Half a year ago, Wyoming passed one of the most controversial laws concerning photography ever (and agriculture for that matter) – the Data Trespass Law. The law has lots of legalese, but in a shell, the law makes it illegal to “…photograph or otherwise preserve information in any form from open land which is submitted or intended to be submitted to any agency of the state or federal government“.
Now Wyoming is being sued [pdf] by broad coalition of environmental, justice, and animal rights groups challenging the law to be unconstitutional.

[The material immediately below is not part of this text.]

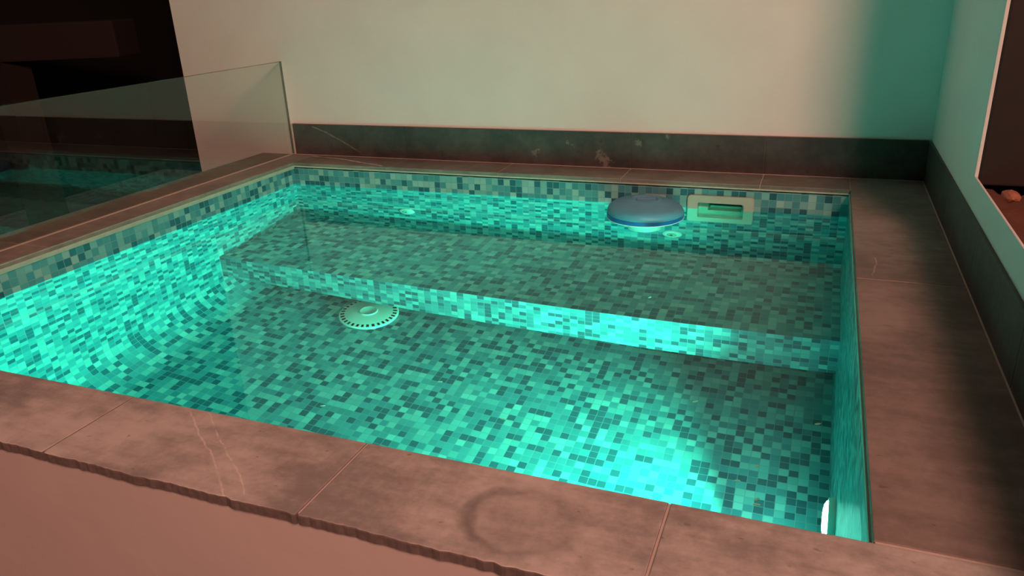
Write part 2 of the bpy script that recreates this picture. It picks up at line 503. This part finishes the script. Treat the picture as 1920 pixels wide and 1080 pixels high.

Their main claim: This law has nothing to do with trespassing and everything to do with silencing whistle blowers and shutting up any environmentalists efforts before they even start. Here is the relevant portion of the lawsuit (bolding is mine):
Although the Data Censorship Statutes are clothed in the language of antitrespass statutes, they have little in common with Wyoming’s traditional trespass laws… The Data Censorship Statutes punish even authorized entry onto public land, if the entrant does not have specific permission to collect resource data. They penalize even mistaken entry onto private land, although Wyoming’s longstanding trespass statute does not. And they prohibit unauthorized entry onto public and private land to collect resource data only if that data is “submitted or intended to be submitted” to a government agency. Thus, the Data Censorship Statutes do not punish individuals for unauthorized entry per se. They instead single out for punishment citizens who enter land without specific authorization to collect resource data, where the citizens intend to communicate that data to government authorities, or the data are otherwise submitted to those authorities
Leslie Brueckner, a senior attorney at Public Justice explained thinkprogress why this law is harmful:
These Wyoming laws are designed to stop whistleblowers from being able to enforce the environmental laws in Wyoming. Like the classic ag-gag statutes that we’re challenging in Idaho, this law directly infringes on the ability of whistleblowers and other advocates to speak freely under the First Amendment and also to expose wrongdoing in the agriculture industry
Brueckner’s estimates that the Trespass law and its time of submission is not random. He suggests that it is made so WPP (a nonprofit conservation organization) who collect data about polluted streams in Wyoming can be silenced via lawsuits.
A similar (but animal-protection oriented) law was recently declared unconstitutional in Idaho which give this lawsuit some back-wind. We will update as the story evolves.